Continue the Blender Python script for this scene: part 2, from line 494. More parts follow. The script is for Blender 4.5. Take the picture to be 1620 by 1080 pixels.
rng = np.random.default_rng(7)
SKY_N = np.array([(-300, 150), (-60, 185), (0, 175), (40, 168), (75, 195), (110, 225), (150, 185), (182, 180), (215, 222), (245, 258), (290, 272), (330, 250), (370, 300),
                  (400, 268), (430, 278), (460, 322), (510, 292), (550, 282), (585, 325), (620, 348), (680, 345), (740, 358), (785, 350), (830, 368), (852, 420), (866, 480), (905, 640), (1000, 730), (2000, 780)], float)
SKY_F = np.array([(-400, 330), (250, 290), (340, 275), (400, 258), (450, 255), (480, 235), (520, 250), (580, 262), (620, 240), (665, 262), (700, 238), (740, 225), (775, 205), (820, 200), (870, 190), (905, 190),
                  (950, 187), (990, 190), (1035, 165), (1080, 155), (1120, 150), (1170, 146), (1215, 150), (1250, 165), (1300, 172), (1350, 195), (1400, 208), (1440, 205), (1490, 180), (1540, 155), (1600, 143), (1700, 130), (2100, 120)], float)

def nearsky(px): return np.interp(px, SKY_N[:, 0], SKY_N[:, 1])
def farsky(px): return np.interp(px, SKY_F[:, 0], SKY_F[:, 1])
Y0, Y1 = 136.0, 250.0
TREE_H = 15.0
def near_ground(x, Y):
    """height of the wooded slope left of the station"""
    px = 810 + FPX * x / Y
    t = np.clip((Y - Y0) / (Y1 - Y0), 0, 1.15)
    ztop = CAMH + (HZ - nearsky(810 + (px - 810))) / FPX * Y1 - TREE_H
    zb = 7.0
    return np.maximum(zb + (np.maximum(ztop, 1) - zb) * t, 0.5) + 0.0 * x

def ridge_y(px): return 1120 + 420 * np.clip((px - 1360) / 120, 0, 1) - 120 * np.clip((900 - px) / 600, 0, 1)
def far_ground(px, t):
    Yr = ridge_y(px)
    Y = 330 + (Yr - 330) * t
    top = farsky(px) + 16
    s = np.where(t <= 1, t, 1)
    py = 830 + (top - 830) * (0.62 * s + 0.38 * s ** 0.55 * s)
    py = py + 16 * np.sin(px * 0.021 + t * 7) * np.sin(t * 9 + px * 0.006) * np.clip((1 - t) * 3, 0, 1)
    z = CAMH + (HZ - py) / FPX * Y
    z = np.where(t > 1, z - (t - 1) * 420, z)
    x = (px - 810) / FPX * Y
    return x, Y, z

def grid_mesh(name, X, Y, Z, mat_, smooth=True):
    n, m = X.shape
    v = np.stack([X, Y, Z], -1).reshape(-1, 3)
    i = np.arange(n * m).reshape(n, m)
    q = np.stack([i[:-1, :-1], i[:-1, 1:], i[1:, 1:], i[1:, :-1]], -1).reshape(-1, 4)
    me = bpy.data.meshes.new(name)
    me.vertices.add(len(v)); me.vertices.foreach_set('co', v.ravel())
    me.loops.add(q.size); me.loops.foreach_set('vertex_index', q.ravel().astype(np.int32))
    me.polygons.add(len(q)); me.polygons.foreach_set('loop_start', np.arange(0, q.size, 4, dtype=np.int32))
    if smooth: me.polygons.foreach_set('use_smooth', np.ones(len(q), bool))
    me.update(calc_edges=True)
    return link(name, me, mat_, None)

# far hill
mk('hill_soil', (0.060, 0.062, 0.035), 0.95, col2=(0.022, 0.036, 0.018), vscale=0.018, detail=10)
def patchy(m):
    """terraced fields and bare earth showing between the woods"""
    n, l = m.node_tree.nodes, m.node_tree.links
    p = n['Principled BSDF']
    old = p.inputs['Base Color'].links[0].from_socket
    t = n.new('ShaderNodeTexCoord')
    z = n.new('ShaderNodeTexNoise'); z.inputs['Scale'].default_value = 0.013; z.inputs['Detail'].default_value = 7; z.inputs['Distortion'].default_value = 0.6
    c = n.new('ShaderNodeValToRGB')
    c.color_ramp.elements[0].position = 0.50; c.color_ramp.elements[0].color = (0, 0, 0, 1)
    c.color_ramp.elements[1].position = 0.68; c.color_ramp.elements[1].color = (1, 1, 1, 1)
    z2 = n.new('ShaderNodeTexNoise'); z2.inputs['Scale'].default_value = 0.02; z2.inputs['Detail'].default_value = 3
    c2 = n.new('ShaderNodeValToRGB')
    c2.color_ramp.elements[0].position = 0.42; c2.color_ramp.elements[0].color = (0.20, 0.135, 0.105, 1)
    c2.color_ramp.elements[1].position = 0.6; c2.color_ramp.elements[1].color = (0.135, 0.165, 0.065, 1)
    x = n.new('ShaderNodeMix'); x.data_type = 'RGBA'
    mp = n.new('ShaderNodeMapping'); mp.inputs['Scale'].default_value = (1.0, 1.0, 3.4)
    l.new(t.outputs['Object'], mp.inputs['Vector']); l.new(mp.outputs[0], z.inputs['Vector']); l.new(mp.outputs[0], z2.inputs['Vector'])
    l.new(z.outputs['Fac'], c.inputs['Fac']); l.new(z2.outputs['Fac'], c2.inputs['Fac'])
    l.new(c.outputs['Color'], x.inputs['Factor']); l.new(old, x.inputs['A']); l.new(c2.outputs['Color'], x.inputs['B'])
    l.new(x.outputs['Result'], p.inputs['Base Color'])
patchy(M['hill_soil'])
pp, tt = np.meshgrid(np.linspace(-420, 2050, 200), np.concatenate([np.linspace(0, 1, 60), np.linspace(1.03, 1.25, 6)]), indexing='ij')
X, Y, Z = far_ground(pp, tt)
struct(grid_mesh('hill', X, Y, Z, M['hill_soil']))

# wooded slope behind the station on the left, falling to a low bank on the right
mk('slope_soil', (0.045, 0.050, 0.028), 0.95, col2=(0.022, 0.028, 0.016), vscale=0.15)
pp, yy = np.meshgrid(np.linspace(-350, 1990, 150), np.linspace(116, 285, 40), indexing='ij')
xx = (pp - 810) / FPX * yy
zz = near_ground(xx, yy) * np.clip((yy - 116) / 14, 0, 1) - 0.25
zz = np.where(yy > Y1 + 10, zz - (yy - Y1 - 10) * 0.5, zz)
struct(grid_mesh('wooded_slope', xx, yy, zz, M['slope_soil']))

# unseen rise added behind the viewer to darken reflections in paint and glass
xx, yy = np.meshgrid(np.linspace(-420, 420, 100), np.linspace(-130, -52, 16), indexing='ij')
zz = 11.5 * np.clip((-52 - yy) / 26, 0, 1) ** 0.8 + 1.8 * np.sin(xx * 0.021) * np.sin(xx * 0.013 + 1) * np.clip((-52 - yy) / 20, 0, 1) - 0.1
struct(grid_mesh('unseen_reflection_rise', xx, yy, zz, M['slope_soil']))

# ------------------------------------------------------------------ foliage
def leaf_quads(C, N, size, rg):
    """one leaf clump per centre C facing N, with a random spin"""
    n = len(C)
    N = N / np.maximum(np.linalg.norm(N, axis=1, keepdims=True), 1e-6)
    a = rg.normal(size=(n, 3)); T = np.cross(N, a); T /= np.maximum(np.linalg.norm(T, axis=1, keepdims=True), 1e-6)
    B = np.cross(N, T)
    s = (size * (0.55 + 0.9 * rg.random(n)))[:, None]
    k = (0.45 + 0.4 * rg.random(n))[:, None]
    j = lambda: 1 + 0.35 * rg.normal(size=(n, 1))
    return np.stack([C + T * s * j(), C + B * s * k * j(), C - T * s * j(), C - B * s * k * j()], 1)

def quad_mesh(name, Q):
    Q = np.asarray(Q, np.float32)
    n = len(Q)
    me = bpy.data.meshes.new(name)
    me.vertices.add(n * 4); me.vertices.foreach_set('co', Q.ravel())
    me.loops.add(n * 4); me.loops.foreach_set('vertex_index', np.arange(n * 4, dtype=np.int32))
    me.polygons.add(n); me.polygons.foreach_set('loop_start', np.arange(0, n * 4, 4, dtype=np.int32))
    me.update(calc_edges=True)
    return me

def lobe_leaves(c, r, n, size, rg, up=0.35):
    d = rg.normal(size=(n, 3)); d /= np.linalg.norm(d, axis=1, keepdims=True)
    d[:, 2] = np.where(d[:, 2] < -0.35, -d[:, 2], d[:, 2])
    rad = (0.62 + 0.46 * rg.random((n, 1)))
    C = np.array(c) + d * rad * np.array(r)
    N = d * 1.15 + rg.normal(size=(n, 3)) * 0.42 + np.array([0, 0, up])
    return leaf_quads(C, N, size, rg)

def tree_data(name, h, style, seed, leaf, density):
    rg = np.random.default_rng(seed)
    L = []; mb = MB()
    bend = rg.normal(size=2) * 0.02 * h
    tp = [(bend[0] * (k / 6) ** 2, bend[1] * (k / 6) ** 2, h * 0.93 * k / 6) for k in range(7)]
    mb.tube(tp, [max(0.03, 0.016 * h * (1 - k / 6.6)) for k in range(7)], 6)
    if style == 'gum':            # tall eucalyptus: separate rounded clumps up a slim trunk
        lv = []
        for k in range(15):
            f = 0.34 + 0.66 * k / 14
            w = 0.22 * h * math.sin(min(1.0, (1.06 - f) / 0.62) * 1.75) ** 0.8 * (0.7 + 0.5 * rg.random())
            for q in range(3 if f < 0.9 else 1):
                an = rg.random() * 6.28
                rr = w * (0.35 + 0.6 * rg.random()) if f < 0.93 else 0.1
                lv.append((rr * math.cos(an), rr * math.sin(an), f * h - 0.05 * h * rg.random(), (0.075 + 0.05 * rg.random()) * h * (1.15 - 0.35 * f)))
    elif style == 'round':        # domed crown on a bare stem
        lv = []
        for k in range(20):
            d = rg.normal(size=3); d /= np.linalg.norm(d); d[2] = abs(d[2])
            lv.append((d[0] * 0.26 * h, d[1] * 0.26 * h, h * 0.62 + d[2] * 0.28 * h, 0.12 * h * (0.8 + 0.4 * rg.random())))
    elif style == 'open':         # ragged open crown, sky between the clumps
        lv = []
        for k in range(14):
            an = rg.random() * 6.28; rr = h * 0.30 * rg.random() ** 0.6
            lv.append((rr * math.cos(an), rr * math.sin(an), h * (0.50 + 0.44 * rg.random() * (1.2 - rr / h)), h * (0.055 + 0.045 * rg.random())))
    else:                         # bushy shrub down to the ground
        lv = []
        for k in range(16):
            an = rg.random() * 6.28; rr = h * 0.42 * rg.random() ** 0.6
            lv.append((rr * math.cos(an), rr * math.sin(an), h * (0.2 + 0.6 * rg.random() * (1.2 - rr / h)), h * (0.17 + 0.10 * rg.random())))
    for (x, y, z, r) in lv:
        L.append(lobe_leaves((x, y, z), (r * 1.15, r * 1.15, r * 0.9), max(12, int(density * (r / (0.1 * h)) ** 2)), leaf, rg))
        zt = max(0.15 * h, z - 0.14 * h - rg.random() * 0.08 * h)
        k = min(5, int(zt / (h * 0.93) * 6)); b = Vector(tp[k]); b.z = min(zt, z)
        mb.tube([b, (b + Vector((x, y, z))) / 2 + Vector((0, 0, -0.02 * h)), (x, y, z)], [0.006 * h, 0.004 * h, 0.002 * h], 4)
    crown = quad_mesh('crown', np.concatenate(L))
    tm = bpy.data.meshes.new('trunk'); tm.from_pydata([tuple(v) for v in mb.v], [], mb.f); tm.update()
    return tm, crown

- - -

» Work to be completed: What is needed is an exact copy of the lines from the start of the listing through the line where "return np.maximum(zb +" sits, please, both end lines included and nothing more.

» Output of the exercise:
Continue the Blender Python script for this scene: part 2, from line 494. More parts follow. The script is for Blender 4.5. Take the picture to be 1620 by 1080 pixels.
rng = np.random.default_rng(7)
SKY_N = np.array([(-300, 150), (-60, 185), (0, 175), (40, 168), (75, 195), (110, 225), (150, 185), (182, 180), (215, 222), (245, 258), (290, 272), (330, 250), (370, 300),
                  (400, 268), (430, 278), (460, 322), (510, 292), (550, 282), (585, 325), (620, 348), (680, 345), (740, 358), (785, 350), (830, 368), (852, 420), (866, 480), (905, 640), (1000, 730), (2000, 780)], float)
SKY_F = np.array([(-400, 330), (250, 290), (340, 275), (400, 258), (450, 255), (480, 235), (520, 250), (580, 262), (620, 240), (665, 262), (700, 238), (740, 225), (775, 205), (820, 200), (870, 190), (905, 190),
                  (950, 187), (990, 190), (1035, 165), (1080, 155), (1120, 150), (1170, 146), (1215, 150), (1250, 165), (1300, 172), (1350, 195), (1400, 208), (1440, 205), (1490, 180), (1540, 155), (1600, 143), (1700, 130), (2100, 120)], float)

def nearsky(px): return np.interp(px, SKY_N[:, 0], SKY_N[:, 1])
def farsky(px): return np.interp(px, SKY_F[:, 0], SKY_F[:, 1])
Y0, Y1 = 136.0, 250.0
TREE_H = 15.0
def near_ground(x, Y):
    """height of the wooded slope left of the station"""
    px = 810 + FPX * x / Y
    t = np.clip((Y - Y0) / (Y1 - Y0), 0, 1.15)
    ztop = CAMH + (HZ - nearsky(810 + (px - 810))) / FPX * Y1 - TREE_H
    zb = 7.0
    return np.maximum(zb + (np.maximum(ztop, 1) - zb) * t, 0.5) + 0.0 * x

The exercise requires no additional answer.